В результате мы прожили очень бурное и бурно-веселое лето. Осенью Горбаневская принесла мне целую пачку каких-то листов и сдала на хранение. У меня в кабинете была высокая печка: я на нее все и положил. Грешный человек, я до сих пор не знаю, что там было, поскольку в чужих бумагах рыться не люблю. Не помню через сколько недель (Горбаневская уже уехала в Москву) рано утром позвонили, я открыл двери, и в квартиру, не представляясь и не спрашивая разрешения, вошло человек двенадцать{23}. Некоторых из них я знал. Один был муж моей ученицы, известный пьяница, — потом он специально заходил, извинялся передо мной и расписывал, как ему было стыдно принимать участие в обыске. При этом от него пахло водкой, а она, как известно, пробуждает совесть{24}. Но, видно, дело было не только в водке. Некоторое время спустя он ушел из прокуратуры и перешел на гораздо менее престижную должность юрисконсульта.
Вошедшие начали деловито обыскивать квартиру. Их было очень много, и они наполнили все комнаты. Комнат было три. Первую — самую большую — занимала моя библиотека. Библиотека захватила также и вторую комнату, которая была нашей спальней и кабинетом Зары Григорьевны. А третья была детская. Между прочим, в детской на столе лежал свежий продукт романтических игр Алеши, которому было лет десять, и его приятеля, сына рижского профессора Сидякова (он в это время жил у нас постоянно). Юра Сидяков, зачитывавшийся в эту пору рыцарскими романами и Дюма, организовал «Общество физического уничтожения князей зла и врагов рыцарства». Вскоре один из гостей с торжеством принес мне бумагу и препротивным голосом потребовал, чтобы я объяснил, кто организовал общество, кто в него входит и какие цели общество преследует. Кстати, вид бумаги был настолько очевидно детским, а среди гостей все-таки оказались несколько не лишенных элементарной сообразительности людей, что бумагу не включили в протокол и в дальнейшем в деле она не фигурировала.
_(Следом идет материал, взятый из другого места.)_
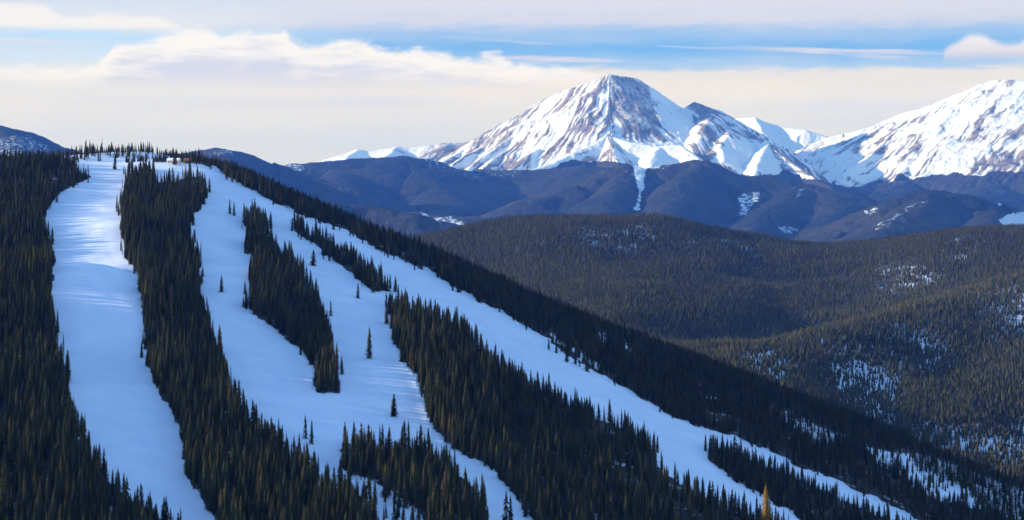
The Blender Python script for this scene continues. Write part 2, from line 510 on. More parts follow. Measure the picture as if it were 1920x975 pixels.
# stands of forest as ground areas
STANDS = {
    'gully': [(648, 884), (700, 906), (765, 948), (800, 992), (820, 1150), (720, 1150), (700, 945)],
    'crest': [(285, 296), (372, 299), (402, 304), (395, 311), (330, 305), (285, 303)],
    'summit': [(120, 280), (330, 280), (318, 297), (290, 294), (262, 295), (240, 296), (200, 294), (160, 295), (130, 300)],
    'left': [(-1200, 335), (-400, 318), (0, 304), (60, 300), (100, 303), (135, 303), (148, 318), (170, 330), (140, 345), (105, 370), (78, 408), (90, 450), (100, 490), (97, 560), (106, 650),
             (122, 712), (142, 770), (150, 830), (190, 880), (235, 935), (290, 968), (345, 1010), (345, 1600), (-1200, 1600)],
    'middle': [(236, 345), (240, 328), (262, 318), (285, 318), (300, 338), (330, 342), (360, 330), (382, 335), (384, 370), (372, 392), (358, 425), (358, 450), (372, 485), (374, 530), (371, 565), (385, 600), (405, 650), (424, 705), (438, 755),
               (470, 795), (505, 830), (545, 850), (570, 878), (600, 915), (640, 925), (672, 925), (690, 950), (720, 985), (760, 1040), (790, 1600), (430, 1600), (410, 985), (380, 935), (350, 885),
               (338, 815), (320, 772), (300, 735), (282, 695), (268, 600), (262, 530), (240, 490), (230, 450), (228, 400)],
    'island': [(466, 398), (484, 398), (498, 430), (515, 470), (545, 495), (575, 525), (598, 565), (614, 610), (624, 650), (628, 680), (640, 722), (638, 738), (592, 736), (590, 695), (570, 662), (530, 628),
               (500, 610), (470, 580), (461, 550), (465, 520), (476, 492), (464, 465), (462, 430)],
    'strip': [(547, 420), (575, 435), (610, 452), (650, 478), (690, 505), (715, 530), (738, 548), (712, 546), (690, 536), (640, 500), (600, 468), (560, 442)],
    'big': [(733, 575), (790, 583), (850, 610), (890, 648), (940, 692), (1040, 745), (1110, 778), (1180, 808), (1225, 843), (1240, 890), (1300, 915), (1350, 952), (1440, 985), (1490, 1025), (1500, 1600),
            (1060, 1600), (1008, 985), (962, 925), (925, 880), (890, 862), (850, 840), (815, 805), (800, 760), (780, 705), (745, 645), (731, 600)],
    'lower': [(637, 835), (680, 840), (770, 845), (830, 870), (880, 905), (900, 940), (915, 985), (925, 1600), (840, 1600), (800, 985), (765, 945), (700, 905), (655, 885), (640, 862)],
    'spur': [(1322, 846), (1345, 842), (1400, 858), (1450, 879), (1500, 901), (1560, 927), (1640, 961), (1700, 993), (1740, 1030), (1850, 1600), (1650, 1600), (1520, 992), (1480, 958), (1430, 928), (1380, 903), (1345, 878)],
    'ridge': [(372, 302), (400, 308), (420, 325), (460, 350), (510, 375), (560, 400), (640, 427), (700, 462), (760, 492), (800, 500), (830, 522), (870, 547), (950, 590), (1020, 632), (1090, 682), (1150, 712), (1200, 747), (1270, 782),
              (1330, 803), (1380, 817), (1430, 837), (1500, 872), (1560, 897), (1640, 932), (1720, 972), (1850, 1060), (2100, 1250), (2900, 1600), (2900, 600), (2100, 700), (1500, 500), (900, 250), (500, 280), (380, 285)],
}
THIN = [  # openings inside the stands: area, share of trees kept
    ([(640, 884), (700, 900), (775, 945), (810, 992), (830, 1160), (750, 1160), (690, 950)], 0.30),
    ([(285, 294), (405, 294), (405, 312), (285, 308)], 0.45),
    ([(120, 278), (330, 278), (330, 298), (120, 302)], 0.35), ([(1118, 622), (1135, 622), (1152, 640), (1140, 650), (1122, 640)], 0.1), ([(1165, 645), (1185, 640), (1188, 665), (1172, 668)], 0.3),
    ([(1315, 740), (1345, 738), (1350, 752), (1320, 752)], 0.3),
    ([(1448, 755), (1480, 765), (1530, 790), (1610, 822), (1560, 836), (1500, 812), (1455, 785)], 0.42),
    ([(1615, 828), (1700, 858), (1760, 895), (1820, 925), (1850, 965), (1760, 942), (1680, 892), (1630, 860)], 0.22),
    ([(1660, 835), (1780, 850), (1960, 900), (1990, 1000), (1830, 960), (1720, 885)], 0.45),
    ([(-50, 300), (170, 297), (172, 330), (100, 352), (-50, 350)], 0.75), ([(255, 300), (375, 300), (384, 358), (330, 372), (280, 362)], 0.55),
    ([(640, 905), (700, 915), (765, 965), (780, 1000), (730, 1000), (690, 950)], 0.35),
    ([(1120, 840), (1240, 850), (1340, 930), (1460, 1060), (1300, 1060), (1200, 960)], 0.62),
    ([(1500, 935), (1600, 950), (1700, 1010), (1600, 1010), (1500, 985)], 0.7),
    ([(640, 425), (700, 460), (800, 498), (870, 545), (880, 535), (800, 482), (700, 448), (640, 418)], 0.6),
    ([(1020, 630), (1100, 682), (1130, 700), (1140, 690), (1060, 640), (1030, 620)], 0.35),
    ([(1380, 815), (1560, 890), (1720, 968), (1730, 955), (1560, 878), (1390, 805)], 0.8),
]


def stand_mask(px, py, jit=1.0):
    jx = 9 * jit * fbm(px / 20, py / 20, 3, 51); jy = 7 * jit * fbm(px / 20, py / 20, 3, 57)
    m = np.zeros(np.shape(px), bool)
    for p in STANDS.values(): m |= inpoly(px + jx, py + jy, p)
    return m


beyond = SKI.skyline() > SKI.Z / SKI.Y + 0.001          # ground hidden behind the crest is wooded
back = (SKI.Y > 2000) & beyond
fl = stand_mask(SKI.PX, SKI.PY) | back
thin = np.ones(SKI.PX.shape)
jX = 14 * fbm(SKI.PX / 24, SKI.PY / 15, 3, 151); jY = 10 * fbm(SKI.PX / 24, SKI.PY / 15, 3, 157)
for poly, k in THIN: thin = np.where(inpoly(SKI.PX + jX, SKI.PY + jY, poly), np.minimum(thin, k), thin)
thin = blur(thin, 3)
floor = blur(np.where(fl, sstep(thin, 0.05, 0.8), 0.0), 1)
near_edge = blur(fl.astype(float), 10)
mog = np.clip(near_edge * 3, 0, 1) * (1 - fl) * sstep(SKI.PX, 440, 560)
slope_o = SKI.mesh('snowy_ski_slope', M_SLOPE, {'floor': floor, 'mogul': blur(mog, 2)})
tag(slope_o, 'snow-covered ski hill with groomed runs between dark forest stands', 'ski slope', kind='structure')

# ------------------------------------------------------------------ the wooded hill across the valley
CB = [
    (700, 470, 5000), (780, 459, 5000), (870, 439, 5000), (940, 421, 4950), (1010, 416, 4900), (1100, 417, 4900), (1250, 414, 4850), (1330, 433, 4850), (1420, 449, 4850), (1500, 464, 4850),
    (1560, 467, 4850), (1650, 461, 4850), (1740, 444, 4850), (1830, 433, 4850), (1900, 429, 4850), (2100, 436, 4850), (2400, 430, 4850),
    (900, 500, 4250), (1100, 500, 4150), (1300, 520, 4100), (1450, 540, 4150), (1600, 530, 4300), (1800, 480, 4400), (1250, 460, 4500),
    (1100, 600, 3400), (1200, 610, 3350), (1000, 600, 3500), (1350, 600, 3500), (1400, 672, 3200), (1500, 648, 3380), (1600, 622, 3560), (1700, 594, 3720), (1820, 566, 3850), (1920, 540, 3950), (1500, 590, 3750), (1600, 562, 3980), (1700, 545, 4120), (1820, 505, 4230), (1920, 484, 4330), (2050, 520, 3950),
    (2000, 490, 3700), (1920, 515, 3650), (1820, 540, 3550), (1700, 569, 3400), (1600, 600, 3250), (1500, 629, 3100), (1400, 655, 2980), (1340, 672, 2900),
    (1500, 720, 2750), (1600, 720, 2850), (1700, 660, 3050), (1800, 640, 3150), (1920, 620, 3250), (1650, 800, 2600), (1800, 780, 2700), (1920, 780, 2750), (1800, 900, 2450), (1920, 930, 2420), (2200, 700, 2900), (2200, 950, 2450),
    (1300, 720, 2700), (1400, 800, 2500), (1100, 680, 3000), (1000, 700, 3000),
]
bp_ = [w3(a, b, d * 1.25) for a, b, d in CB]
bp_ += [(-375, 7000, -650), (375, 7100, -620), (1125, 7100, -620), (2000, 7100, -620), (-900, 6200, -700), (-625, 4500, -750), (0, 3400, -700), (625, 2750, -740), (1500, 2500, -770), (3250, 6000, -525)]
fitB = tps_fit(np.array(bp_), 0.0004)


def h_mid(T):
    z = tps_eval(fitB, T.X, T.Y)
    z = z + 16 * fbm(T.X / 520 + 3.3, T.Y / 620, 2, 24) + 9 * fbm(T.X / 200, T.Y / 200, 3, 21) + 2.5 * fbm(T.X / 60, T.Y / 60, 2, 23)
    return np.clip(z, -790, 0)


MID = Terrain(300, 2700, 481, 2500, 7700, 300, h_mid)
MIDSNOW = [([(1075, 425), (1240, 428), (1250, 470), (1180, 478), (1090, 470)], 0.5), ([(1230, 440), (1420, 450), (1430, 480), (1300, 470)], 0.7),
           ([(1640, 505), (1760, 500), (1765, 535), (1700, 560), (1630, 548)], 0.42), ([(1770, 455), (1860, 440), (1880, 475), (1790, 490)], 0.5),
           ([(1375, 665), (1440, 655), (1500, 690), (1480, 712), (1400, 700)], 0.35), ([(1570, 690), (1650, 690), (1700, 760), (1650, 790), (1580, 760)], 0.38),
           ([(1480, 610), (1760, 600), (1780, 690), (1560, 720)], 0.72), ([(1840, 545), (1960, 520), (1960, 640), (1850, 630)], 0.55), ([(1700, 800), (1960, 790), (1960, 1000), (1760, 900)], 0.6)]


def midthin(px, py):
    t = np.ones(np.shape(px))
    jx = 16 * fbm(px / 30, py / 18, 3, 61); jy = 12 * fbm(px / 30, py / 18, 3, 67)
    for poly, k in MIDSNOW: t = np.where(inpoly(px + jx, py + jy, poly), np.minimum(t, k), t)
    return t


tB = blur(midthin(MID.PX, MID.PY), 10)
mid_o = MID.mesh('forested_hill', M_SLOPE, {'floor': blur(np.where(tB < 0.99, 0.45 * tB, 1.0), 1), 'mogul': 0 * tB})
tag(mid_o, 'long wooded hill across the valley with thin snowy clearings', 'hill', kind='structure')


# ------------------------------------------------------------------ far ridges, peaks
def px_paint(T, polys, jx=10, jy=8, sc_=22, seed=0):
    x = T.PX + jx * fbm(T.PX / sc_, T.PY / sc_, 3, 71 + seed); y = T.PY + jy * fbm(T.PX / sc_, T.PY / sc_, 3, 77 + seed)
    v = np.zeros(T.PX.shape)
    for poly, k in polys: v = np.where(inpoly(x, y, poly), np.maximum(v, k), v)
    return blur(v, 3)


FAR = 2.0


def foothill(name, label, px0, px1, nc, d0, d1, nr, ridges, snow, amp=22, floor_z=-497, sc_=420):
    def hf(T):
        h, s, d = skeleton(T, ridges)
        h = blur(h, 2)
        w = sstep(d, 0, 250)
        h = h + amp * (fbm(T.X / sc_, T.Y / sc_, 4, 33) * (0.15 + w)) - amp * 1.2 * w * ridged((s + 90 * fbm(T.X / 300, T.Y / 300, 2, 45)) / 280, d / 900, 3, 41) + 7 * fbm(T.X / 70, T.Y / 70, 3, 43) + 6 * (vnoise(T.X / 26, T.Y / 26, 47) - .5)
        return np.maximum(h, floor_z)
    T = Terrain(px0, px1, nc, d0, d1, nr, hf, FAR)
    o = T.mesh(name, M_HILL, {'snow': px_paint(T, snow)})
    tag(o, label, 'hill', kind='structure')
    return T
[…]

Между тем гости занялись исключительно кропотливым и совершенно неперспективным трудом. Они начали вытаскивать книгу за книгой и листать, что, очевидно, вскоре им надоело. Я чувствовал себя погано, поскольку напряженно ожидал, когда же они доберутся до рукописей Горбаневской.
Что же касается Зары Григорьевны, то она, сидя за столом в этой наполненной неприятными гостями комнате, спокойно читала корректуры. Она была действительно поразительно смелый человек, я за всю жизнь не видел ее испуганной.
Уже темнело. Зара Григорьевна, которая демонстративно, даже гораздо более аккуратно, чем обычно, поддерживала обычную семейную жизнь, дала мне и детям ужин. Кагэбэшники смотрели голодными глазами, как мы посреди их толпы закусываем. Может быть, это сыграло решающую роль в том, что, когда необысканной осталась одна только печка, на которой лежал архив Горбаневской, начальник, пробурчав что-то не очень печатное, что можно передать формулой «ничего нет», предложил мне подписать протокол, что я сделал только после того, как они согласились вписать фразу, что ничего запретного обнаружено не было, и представить полный список изъятых бумаг (изъяты были пишущая машинка и машинописи уже опубликованных статей по семиотике){25}.
Недосмотренные шкафы они запечатали, шкафы простояли в запечатанном виде потом около месяца, после чего зашел господин и, выразившись самой красноречивой лексикой, просто снял печати, так и не открыв тех шкафов. Вообще общее впечатление было, что им это занятие ужасно надоело; ситуация стала типично российской, когда позже зашел муж моей ученицы и извинялся до тех пор, пока не надоел мне, а в конце предложил выпить.
Позже я узнал, что ректору по своим каналам они доложили о совсем не столь благоприятных результатах и даже включили формулу, что при обыске были изъяты документы, имеющие антисоветский характер. Это имело то последствие, что по делу Горбаневской обо мне было вынесено особое постановление, которое не влекло «дела», но и не означало оправдания. Этот хвост за мной тянулся еще очень долго и, в частности, послужил основанием тому, что длительное время мне не разрешали заграничных поездок даже тогда, когда все эти основания и все эти запреты перестали активно выполнять.
Бумаги я позже сжег, о чем и сказал Горбаневской, но это не вызвало у нее никакого интереса, поскольку и сами эти бумаги никакого особого криминала в нормальной ситуации не представляли. Литература эта называлась запрещенной, и литературу полагалось рассредоточивать по нескольким безопасным точкам у сочувствующих. Я думаю, в ее романтическом подсознании это выглядело так, что она создала такое запасное хранилище литературы.